> Short problem
Pick out the lines below that include the string "wide".

----- Available data

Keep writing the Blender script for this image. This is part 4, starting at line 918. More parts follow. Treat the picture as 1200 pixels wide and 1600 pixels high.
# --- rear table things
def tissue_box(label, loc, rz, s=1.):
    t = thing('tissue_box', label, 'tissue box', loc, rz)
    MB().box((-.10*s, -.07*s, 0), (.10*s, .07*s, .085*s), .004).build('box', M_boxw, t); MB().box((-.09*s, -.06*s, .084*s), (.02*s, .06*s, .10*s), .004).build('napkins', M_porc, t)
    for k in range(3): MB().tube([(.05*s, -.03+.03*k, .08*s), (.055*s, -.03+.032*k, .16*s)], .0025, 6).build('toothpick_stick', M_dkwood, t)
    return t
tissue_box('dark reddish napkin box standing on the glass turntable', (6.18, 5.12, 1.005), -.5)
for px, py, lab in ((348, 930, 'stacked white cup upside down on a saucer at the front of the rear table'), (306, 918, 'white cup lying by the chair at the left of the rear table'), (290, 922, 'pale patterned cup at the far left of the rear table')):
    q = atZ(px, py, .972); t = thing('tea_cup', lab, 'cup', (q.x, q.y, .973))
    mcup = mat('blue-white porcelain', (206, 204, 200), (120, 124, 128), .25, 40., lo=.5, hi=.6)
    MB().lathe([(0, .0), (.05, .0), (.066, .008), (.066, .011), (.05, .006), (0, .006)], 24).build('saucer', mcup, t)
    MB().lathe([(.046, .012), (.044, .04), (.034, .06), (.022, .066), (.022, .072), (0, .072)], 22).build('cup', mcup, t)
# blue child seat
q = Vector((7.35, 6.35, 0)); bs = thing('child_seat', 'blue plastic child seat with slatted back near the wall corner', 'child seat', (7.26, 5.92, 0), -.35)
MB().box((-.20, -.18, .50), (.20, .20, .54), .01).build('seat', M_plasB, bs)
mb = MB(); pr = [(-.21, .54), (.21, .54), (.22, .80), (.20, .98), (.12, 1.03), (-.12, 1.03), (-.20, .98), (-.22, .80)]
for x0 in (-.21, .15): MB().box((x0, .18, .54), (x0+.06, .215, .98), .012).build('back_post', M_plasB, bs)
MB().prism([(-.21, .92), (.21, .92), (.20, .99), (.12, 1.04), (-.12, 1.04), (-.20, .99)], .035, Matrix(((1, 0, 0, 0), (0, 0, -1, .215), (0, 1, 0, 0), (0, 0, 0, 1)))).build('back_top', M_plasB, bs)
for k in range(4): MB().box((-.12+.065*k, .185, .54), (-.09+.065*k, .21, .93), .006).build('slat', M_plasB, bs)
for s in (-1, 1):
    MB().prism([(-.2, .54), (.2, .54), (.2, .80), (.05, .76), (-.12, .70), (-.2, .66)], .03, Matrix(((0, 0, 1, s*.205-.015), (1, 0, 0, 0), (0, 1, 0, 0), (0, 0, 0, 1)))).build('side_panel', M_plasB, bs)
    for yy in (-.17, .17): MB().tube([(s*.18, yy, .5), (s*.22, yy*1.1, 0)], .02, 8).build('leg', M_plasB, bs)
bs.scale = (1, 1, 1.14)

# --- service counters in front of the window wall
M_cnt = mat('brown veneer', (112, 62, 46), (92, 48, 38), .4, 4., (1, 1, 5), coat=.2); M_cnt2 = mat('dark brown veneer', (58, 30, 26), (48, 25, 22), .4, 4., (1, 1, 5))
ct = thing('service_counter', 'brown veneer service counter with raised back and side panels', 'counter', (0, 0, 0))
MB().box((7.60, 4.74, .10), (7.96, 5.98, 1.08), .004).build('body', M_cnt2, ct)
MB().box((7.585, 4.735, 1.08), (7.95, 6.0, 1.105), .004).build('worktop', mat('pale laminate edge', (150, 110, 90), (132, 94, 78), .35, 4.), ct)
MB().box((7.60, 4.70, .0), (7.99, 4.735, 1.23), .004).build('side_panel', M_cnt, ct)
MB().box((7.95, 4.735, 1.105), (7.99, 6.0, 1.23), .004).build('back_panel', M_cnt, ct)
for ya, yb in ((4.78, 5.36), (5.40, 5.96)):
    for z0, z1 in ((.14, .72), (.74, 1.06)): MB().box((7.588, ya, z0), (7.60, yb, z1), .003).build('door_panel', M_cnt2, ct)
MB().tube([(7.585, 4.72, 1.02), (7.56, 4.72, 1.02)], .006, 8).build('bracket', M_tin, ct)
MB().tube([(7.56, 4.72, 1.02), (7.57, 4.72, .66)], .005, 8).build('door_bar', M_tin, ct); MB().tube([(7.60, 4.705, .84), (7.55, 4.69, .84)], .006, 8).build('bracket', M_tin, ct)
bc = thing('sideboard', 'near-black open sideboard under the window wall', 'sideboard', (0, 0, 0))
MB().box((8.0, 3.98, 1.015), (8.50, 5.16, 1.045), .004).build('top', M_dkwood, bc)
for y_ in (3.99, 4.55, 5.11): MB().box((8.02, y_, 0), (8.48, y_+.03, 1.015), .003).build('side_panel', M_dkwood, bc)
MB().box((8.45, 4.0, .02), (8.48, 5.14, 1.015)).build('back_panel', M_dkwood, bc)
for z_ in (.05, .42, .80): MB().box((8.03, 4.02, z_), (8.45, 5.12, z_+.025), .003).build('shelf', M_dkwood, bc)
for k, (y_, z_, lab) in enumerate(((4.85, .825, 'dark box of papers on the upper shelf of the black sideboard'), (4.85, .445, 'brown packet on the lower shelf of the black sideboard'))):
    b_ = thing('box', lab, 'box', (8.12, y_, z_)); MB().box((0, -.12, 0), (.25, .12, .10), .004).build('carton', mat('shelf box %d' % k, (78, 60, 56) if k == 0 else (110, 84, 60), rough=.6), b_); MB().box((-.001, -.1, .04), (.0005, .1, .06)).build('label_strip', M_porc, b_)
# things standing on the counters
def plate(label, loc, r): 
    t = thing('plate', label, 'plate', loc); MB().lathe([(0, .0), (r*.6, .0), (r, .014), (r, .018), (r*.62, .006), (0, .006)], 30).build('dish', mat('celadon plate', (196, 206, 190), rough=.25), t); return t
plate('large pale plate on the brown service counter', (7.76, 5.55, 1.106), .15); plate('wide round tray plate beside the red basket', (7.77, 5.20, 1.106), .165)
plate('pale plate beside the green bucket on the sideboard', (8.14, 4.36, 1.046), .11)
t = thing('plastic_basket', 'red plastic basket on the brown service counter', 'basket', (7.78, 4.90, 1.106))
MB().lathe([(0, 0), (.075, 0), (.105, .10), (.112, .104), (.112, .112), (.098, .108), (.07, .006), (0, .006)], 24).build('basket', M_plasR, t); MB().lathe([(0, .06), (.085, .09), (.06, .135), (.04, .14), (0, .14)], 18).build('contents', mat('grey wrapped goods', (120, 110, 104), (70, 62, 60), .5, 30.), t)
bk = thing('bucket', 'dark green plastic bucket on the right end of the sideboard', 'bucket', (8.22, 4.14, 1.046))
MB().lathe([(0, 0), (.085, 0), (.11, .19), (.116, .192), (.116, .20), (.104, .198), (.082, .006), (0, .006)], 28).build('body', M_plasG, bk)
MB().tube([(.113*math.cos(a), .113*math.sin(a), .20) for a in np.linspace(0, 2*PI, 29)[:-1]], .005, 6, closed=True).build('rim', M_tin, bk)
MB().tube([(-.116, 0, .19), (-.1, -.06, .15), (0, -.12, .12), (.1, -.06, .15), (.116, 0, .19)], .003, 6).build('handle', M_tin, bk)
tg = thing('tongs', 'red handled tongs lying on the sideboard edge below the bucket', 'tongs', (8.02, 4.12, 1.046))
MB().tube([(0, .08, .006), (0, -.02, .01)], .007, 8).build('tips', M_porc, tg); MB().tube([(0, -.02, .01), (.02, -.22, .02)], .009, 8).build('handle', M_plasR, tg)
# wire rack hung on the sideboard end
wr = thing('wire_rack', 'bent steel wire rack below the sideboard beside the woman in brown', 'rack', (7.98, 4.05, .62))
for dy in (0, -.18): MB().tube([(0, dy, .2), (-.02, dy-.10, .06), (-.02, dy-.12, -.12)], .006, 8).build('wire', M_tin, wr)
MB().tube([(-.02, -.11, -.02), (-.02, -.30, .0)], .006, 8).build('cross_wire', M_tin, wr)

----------

> Solution below
Keep writing the Blender script for this image. This is part 4, starting at line 918. More parts follow. Treat the picture as 1200 pixels wide and 1600 pixels high.
plate('large pale plate on the brown service counter', (7.76, 5.55, 1.106), .15); plate('wide round tray plate beside the red basket', (7.77, 5.20, 1.106), .165)